Supplied material:

● ● ● ●

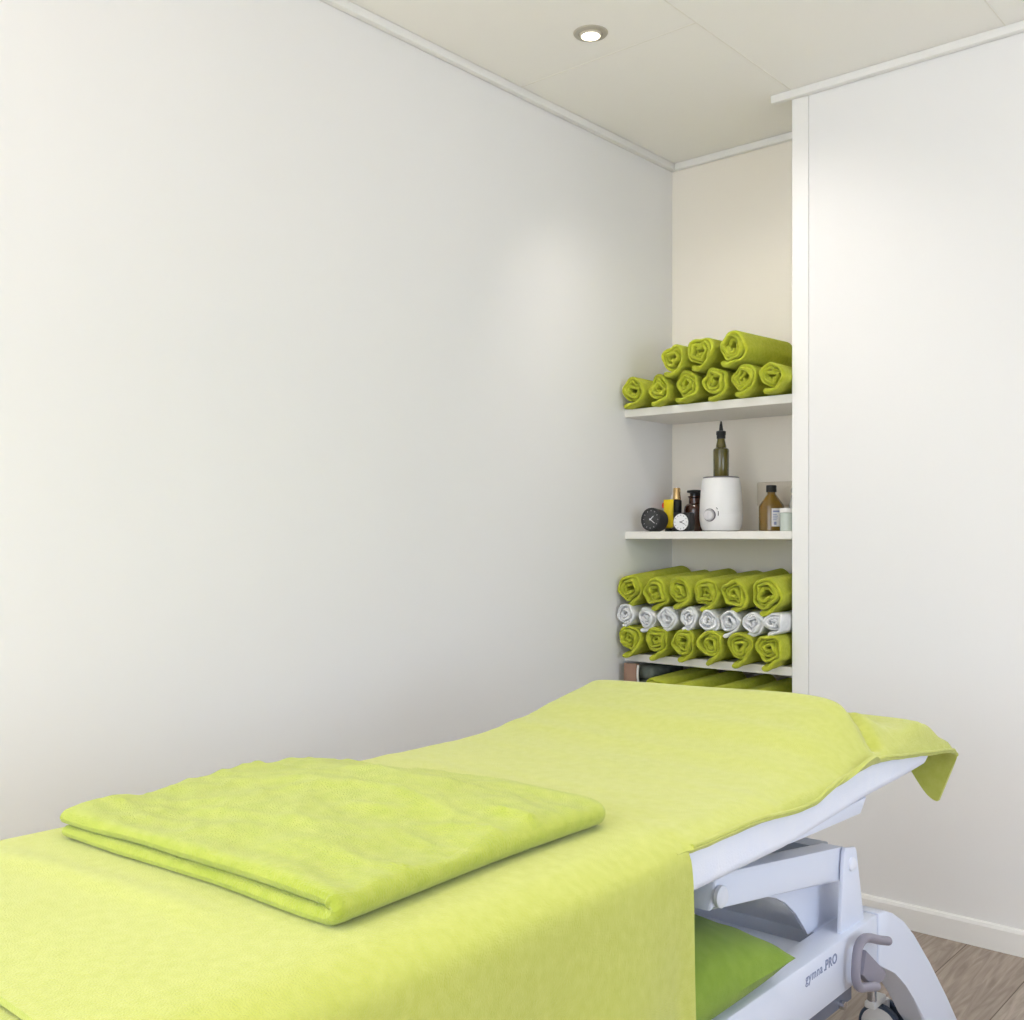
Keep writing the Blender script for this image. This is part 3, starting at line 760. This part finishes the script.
# large towel over the foot half, hanging down the side
def foot_fn(y0, y1, zb_r, zb_l, off, seed):
    def f(u, v):
        y = y0+(y1-y0)*v
        xr = -0.754+off; zt = 0.7185+off
        pts = [(-1.478-off, zb_l), (-1.475-off, 0.55), (-1.474-off, 0.66), (-1.466-off, 0.700), (-1.44, zt-0.001), (-1.38, zt+0.002), (-1.2, zt+0.003), (-1.0, zt+0.003), (-0.87, zt+0.0025), (-0.825, zt+0.001), (-0.795, zt-0.003), (-0.774, zt-0.012), (xr-0.006, zt-0.028), (xr, zt-0.055), (xr+0.002, zt-0.10), (xr+0.003, 0.55), (xr+0.006, 0.42), (xr+0.010, zb_r)]
        x, z = polyline(pts)(u)
        if z > 0.69:
            z += N(x*3, y*3.5, seed)*0.0015+N(x*9, y*8, seed+4)*0.0008
            z += 0.0045*math.exp(-((y-0.60-0.03*math.sin(x*5))/0.022)**2)*sstep(-1.46, -1.3, x)*(1-sstep(-1.05, -0.9, x))
        elif x > -1.0:
            k = sstep(0.69, 0.45, z)
            x += (0.007*math.sin(y*17+seed)+0.006*N(y*6, z*2, seed))*k*(1-sstep(1.19, 1.24, y))
        return (x, y, z)
    return f
o = obj('couch_towel', sheet(foot_fn(0.40, 1.240, 0.20, 0.45, 0.006, 2.0), 170, 110, 0.007), 'green_sheet')
tag(o, 'large lime green towel draped over the foot half and down the side', 'towel', 'towels spread on the couch')
o = obj('foot_towel', sheet(foot_fn(0.13, 0.52, 0.34, 0.45, -0.004, 7.0), 120, 40, 0.004), 'green_sheet')
tag(o, 'edge of a lower green towel showing at the bottom left corner', 'towel', 'towels spread on the couch')

# folded towel lying on the couch
def folded():
    b = B()
    pathc = [(-1.394, 0.0105), (-1.25, 0.010), (-1.10, 0.010), (-0.95, 0.010), (-0.885, 0.0103), (-0.868, 0.0125), (-0.861, 0.0205), (-0.868, 0.0285), (-0.885, 0.0312), (-0.95, 0.0315), (-1.10, 0.032), (-1.25, 0.0315), (-1.398, 0.0305)]
    P = smooth_path([(x, 0, z) for x, z in pathc], 18)
    P = [P[0]]+[P[0].lerp(P[1], k) for k in (0.06, 0.2, 0.4)]+P[1:-1]+[P[-1].lerp(P[-2], k) for k in (0.4, 0.2, 0.06)]+[P[-1]]
    y0, y1 = 0.664, 1.186
    rings = []
    ny = 64
    n = len(P)
    for i, p in enumerate(P):
        a = P[max(i-1, 0)]; c = P[min(i+1, n-1)]
        t = (c-a).normalized(); nrm = Vector((t.z, 0, -t.x))   # outward of the U
        top = sstep(0.5, 0.62, i/n)
        lf = sstep(-0.95, -1.40, p.x) if False else 1-sstep(-1.40, -0.95, p.x)
        h = (0.0099+0.0008*top)*(1-0.14*lf)
        if i < 4: h *= (0.3, 0.75, 0.93, 0.99)[i]
        if i > n-5: h *= (0.3, 0.75, 0.93, 0.99)[n-1-i]
        y0i = y0+0.006*N(p.x*6, 1.0, 3*top)+0.001*top+0.035*(p.x+1.39)/0.53-0.010*sstep(-1.1, -0.87, p.x)
        y1i = y1+0.006*N(p.x*5, 2.0, 5)
        ring = []
        prof = [(0, 0.0), (0.6, 0.22), (0.93, 0.7), (1, 1.5)]
        for s_, e in prof: ring.append((s_, y0i+e*h))
        for k in range(1, ny): ring.append((1, y0i+h*1.5+(y1i-y0i-3*h)*k/ny))
        for s_, e in prof[::-1]: ring.append((s_, y1i-e*h))
        for s_, e in prof[1:]: ring.append((-s_, y1i-e*h))
        for k in range(1, 10): ring.append((-1, y1i-h*1.5-(y1i-y0i-3*h)*k/10))
        for s_, e in prof[1:][::-1]: ring.append((-s_, y0i+e*h))
        vs = []
        for s_, y in ring:
            q = Vector((p.x, 0, p.z*(1-0.13*lf)))+nrm*(s_*h)
            z = q.z; x = q.x
            if top > 0:
                ed = sstep(0, 0.06, min(y-y0i, y1i-y+0.01, 0.06)+0.006)
                w_ = top*ed
                z += w_*(0.013*sstep(0.78, 1.05, y)*(1-sstep(1.05, 1.19, y))*sstep(-0.88, -1.2, x)+0.016*N(x*4.5, y*6, 1.5)+0.008*N(x*9+y*5, y*14, 6.5))*(1 if s_ > 0 else 0.45)
                z += top*0.0015*N(x*8, y*9, 2)
                if s_ > 0:      # soft creases running across the top layer
                    q1 = N((x+0.5*y)*5, (y-0.3*x)*13, 21.0); q2 = N((x-0.2*y)*8, (y+0.25*x)*20, 33.0)
                    z += w_*(0.0045*max(0, 1-abs(q1)*3.5)**1.5+0.003*max(0, 1-abs(q2)*3.5)**1.5-0.001)
            z *= 1-0.36*sstep(0.94, 1.17, y)*lf
            vs.append(b.verts.new((x+0.003*N(y*7, 3.3, top)+0.020*(1-sstep(0.65, 1.05, y)), y, max(z, 0.0015)+0.7265)))
        rings.append(vs)
    m = len(rings[0])
    for p_, q_ in zip(rings, rings[1:]):
        for k in range(m): b.faces.new((p_[k], p_[(k+1) % m], q_[(k+1) % m], q_[k]))
    b.faces.new(rings[0][::-1]); b.faces.new(rings[-1])
    return b
o = obj('folded_towel', folded(), 'green')
tag(o, 'thick folded lime green towel lying on top of the couch', 'towel')

# pillow stored on the base frame
def pillow():
    b = B(); n = 44
    cx, cy, hx, hy, T_ = -1.0, 1.222, 0.225, 0.385, 0.088
    top = {}; bot = {}
    for i in range(n+1):
        for j in range(n+1):
            s = -1+2*i/n; t = -1+2*j/n
            prof = ((1-abs(s)**2.4)*(1-abs(t)**2.4))
            prof = max(prof, 0)**0.42
            pin = 1-0.05*(1-abs(s))*abs(t)**4 if True else 1
            x = cx+s*hx*(1-0.055*(1-s*s)*0-0.06*(1-t*t)*abs(s)**6*0); y = cy+t*hy
            x += -0.018*s*(1-t*t)*abs(s)**4*-1*0; 
            # edges pulled in between the corners
            x = cx+s*hx*(1-0.05*(1-t*t)*abs(s)**3); y = cy+t*hy*(1-0.03*(1-s*s)*abs(t)**3)
            wr = 0.0035*math.sin((s*0.6+t)*26+2*N(s*2, t*2))*abs(s)**1.5*(1-abs(s))*4
            zt = 0.438+T_*prof+wr*prof+0.003*N(s*3, t*3, 1)*prof
            zb = 0.438-T_*prof*0.70
            zb = max(zb, 0.399)
            top[i, j] = b.verts.new((x, y, zt)); bot[i, j] = top[i, j] if prof == 0 else b.verts.new((x, y, zb))
    for i in range(n):
        for j in range(n):
            b.faces.new((top[i, j], top[i+1, j], top[i+1, j+1], top[i, j+1]))
            f = [bot[i, j], bot[i, j+1], bot[i+1, j+1], bot[i+1, j]]
            try: b.faces.new(f)
            except ValueError: pass
    return b
o = obj('pillow', pillow(), 'green_pillow')
tag(o, 'darker green pillow resting on the white base frame under the couch', 'pillow')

● ● ● ●

Task statement: Go through the material above and print all of it exactly, except the pictures.

Exercise result:
Keep writing the Blender script for this image. This is part 3, starting at line 760. This part finishes the script.
# large towel over the foot half, hanging down the side
def foot_fn(y0, y1, zb_r, zb_l, off, seed):
    def f(u, v):
        y = y0+(y1-y0)*v
        xr = -0.754+off; zt = 0.7185+off
        pts = [(-1.478-off, zb_l), (-1.475-off, 0.55), (-1.474-off, 0.66), (-1.466-off, 0.700), (-1.44, zt-0.001), (-1.38, zt+0.002), (-1.2, zt+0.003), (-1.0, zt+0.003), (-0.87, zt+0.0025), (-0.825, zt+0.001), (-0.795, zt-0.003), (-0.774, zt-0.012), (xr-0.006, zt-0.028), (xr, zt-0.055), (xr+0.002, zt-0.10), (xr+0.003, 0.55), (xr+0.006, 0.42), (xr+0.010, zb_r)]
        x, z = polyline(pts)(u)
        if z > 0.69:
            z += N(x*3, y*3.5, seed)*0.0015+N(x*9, y*8, seed+4)*0.0008
            z += 0.0045*math.exp(-((y-0.60-0.03*math.sin(x*5))/0.022)**2)*sstep(-1.46, -1.3, x)*(1-sstep(-1.05, -0.9, x))
        elif x > -1.0:
            k = sstep(0.69, 0.45, z)
            x += (0.007*math.sin(y*17+seed)+0.006*N(y*6, z*2, seed))*k*(1-sstep(1.19, 1.24, y))
        return (x, y, z)
    return f
o = obj('couch_towel', sheet(foot_fn(0.40, 1.240, 0.20, 0.45, 0.006, 2.0), 170, 110, 0.007), 'green_sheet')
tag(o, 'large lime green towel draped over the foot half and down the side', 'towel', 'towels spread on the couch')
o = obj('foot_towel', sheet(foot_fn(0.13, 0.52, 0.34, 0.45, -0.004, 7.0), 120, 40, 0.004), 'green_sheet')
tag(o, 'edge of a lower green towel showing at the bottom left corner', 'towel', 'towels spread on the couch')

# folded towel lying on the couch
def folded():
    b = B()
    pathc = [(-1.394, 0.0105), (-1.25, 0.010), (-1.10, 0.010), (-0.95, 0.010), (-0.885, 0.0103), (-0.868, 0.0125), (-0.861, 0.0205), (-0.868, 0.0285), (-0.885, 0.0312), (-0.95, 0.0315), (-1.10, 0.032), (-1.25, 0.0315), (-1.398, 0.0305)]
    P = smooth_path([(x, 0, z) for x, z in pathc], 18)
    P = [P[0]]+[P[0].lerp(P[1], k) for k in (0.06, 0.2, 0.4)]+P[1:-1]+[P[-1].lerp(P[-2], k) for k in (0.4, 0.2, 0.06)]+[P[-1]]
    y0, y1 = 0.664, 1.186
    rings = []
    ny = 64
    n = len(P)
    for i, p in enumerate(P):
        a = P[max(i-1, 0)]; c = P[min(i+1, n-1)]
        t = (c-a).normalized(); nrm = Vector((t.z, 0, -t.x))   # outward of the U
        top = sstep(0.5, 0.62, i/n)
        lf = sstep(-0.95, -1.40, p.x) if False else 1-sstep(-1.40, -0.95, p.x)
        h = (0.0099+0.0008*top)*(1-0.14*lf)
        if i < 4: h *= (0.3, 0.75, 0.93, 0.99)[i]
        if i > n-5: h *= (0.3, 0.75, 0.93, 0.99)[n-1-i]
        y0i = y0+0.006*N(p.x*6, 1.0, 3*top)+0.001*top+0.035*(p.x+1.39)/0.53-0.010*sstep(-1.1, -0.87, p.x)
        y1i = y1+0.006*N(p.x*5, 2.0, 5)
        ring = []
        prof = [(0, 0.0), (0.6, 0.22), (0.93, 0.7), (1, 1.5)]
        for s_, e in prof: ring.append((s_, y0i+e*h))
        for k in range(1, ny): ring.append((1, y0i+h*1.5+(y1i-y0i-3*h)*k/ny))
        for s_, e in prof[::-1]: ring.append((s_, y1i-e*h))
        for s_, e in prof[1:]: ring.append((-s_, y1i-e*h))
        for k in range(1, 10): ring.append((-1, y1i-h*1.5-(y1i-y0i-3*h)*k/10))
        for s_, e in prof[1:][::-1]: ring.append((-s_, y0i+e*h))
        vs = []
        for s_, y in ring:
            q = Vector((p.x, 0, p.z*(1-0.13*lf)))+nrm*(s_*h)
            z = q.z; x = q.x
            if top > 0:
                ed = sstep(0, 0.06, min(y-y0i, y1i-y+0.01, 0.06)+0.006)
                w_ = top*ed
                z += w_*(0.013*sstep(0.78, 1.05, y)*(1-sstep(1.05, 1.19, y))*sstep(-0.88, -1.2, x)+0.016*N(x*4.5, y*6, 1.5)+0.008*N(x*9+y*5, y*14, 6.5))*(1 if s_ > 0 else 0.45)
                z += top*0.0015*N(x*8, y*9, 2)
                if s_ > 0:      # soft creases running across the top layer
                    q1 = N((x+0.5*y)*5, (y-0.3*x)*13, 21.0); q2 = N((x-0.2*y)*8, (y+0.25*x)*20, 33.0)
                    z += w_*(0.0045*max(0, 1-abs(q1)*3.5)**1.5+0.003*max(0, 1-abs(q2)*3.5)**1.5-0.001)
            z *= 1-0.36*sstep(0.94, 1.17, y)*lf
            vs.append(b.verts.new((x+0.003*N(y*7, 3.3, top)+0.020*(1-sstep(0.65, 1.05, y)), y, max(z, 0.0015)+0.7265)))
        rings.append(vs)
    m = len(rings[0])
    for p_, q_ in zip(rings, rings[1:]):
        for k in range(m): b.faces.new((p_[k], p_[(k+1) % m], q_[(k+1) % m], q_[k]))
    b.faces.new(rings[0][::-1]); b.faces.new(rings[-1])
    return b
o = obj('folded_towel', folded(), 'green')
tag(o, 'thick folded lime green towel lying on top of the couch', 'towel')

# pillow stored on the base frame
def pillow():
    b = B(); n = 44
    cx, cy, hx, hy, T_ = -1.0, 1.222, 0.225, 0.385, 0.088
    top = {}; bot = {}
    for i in range(n+1):
        for j in range(n+1):
            s = -1+2*i/n; t = -1+2*j/n
            prof = ((1-abs(s)**2.4)*(1-abs(t)**2.4))
            prof = max(prof, 0)**0.42
            pin = 1-0.05*(1-abs(s))*abs(t)**4 if True else 1
            x = cx+s*hx*(1-0.055*(1-s*s)*0-0.06*(1-t*t)*abs(s)**6*0); y = cy+t*hy
            x += -0.018*s*(1-t*t)*abs(s)**4*-1*0; 
            # edges pulled in between the corners
            x = cx+s*hx*(1-0.05*(1-t*t)*abs(s)**3); y = cy+t*hy*(1-0.03*(1-s*s)*abs(t)**3)
            wr = 0.0035*math.sin((s*0.6+t)*26+2*N(s*2, t*2))*abs(s)**1.5*(1-abs(s))*4
            zt = 0.438+T_*prof+wr*prof+0.003*N(s*3, t*3, 1)*prof
            zb = 0.438-T_*prof*0.70
            zb = max(zb, 0.399)
            top[i, j] = b.verts.new((x, y, zt)); bot[i, j] = top[i, j] if prof == 0 else b.verts.new((x, y, zb))
    for i in range(n):
        for j in range(n):
            b.faces.new((top[i, j], top[i+1, j], top[i+1, j+1], top[i, j+1]))
            f = [bot[i, j], bot[i, j+1], bot[i+1, j+1], bot[i+1, j]]
            try: b.faces.new(f)
            except ValueError: pass
    return b
o = obj('pillow', pillow(), 'green_pillow')
tag(o, 'darker green pillow resting on the white base frame under the couch', 'pillow')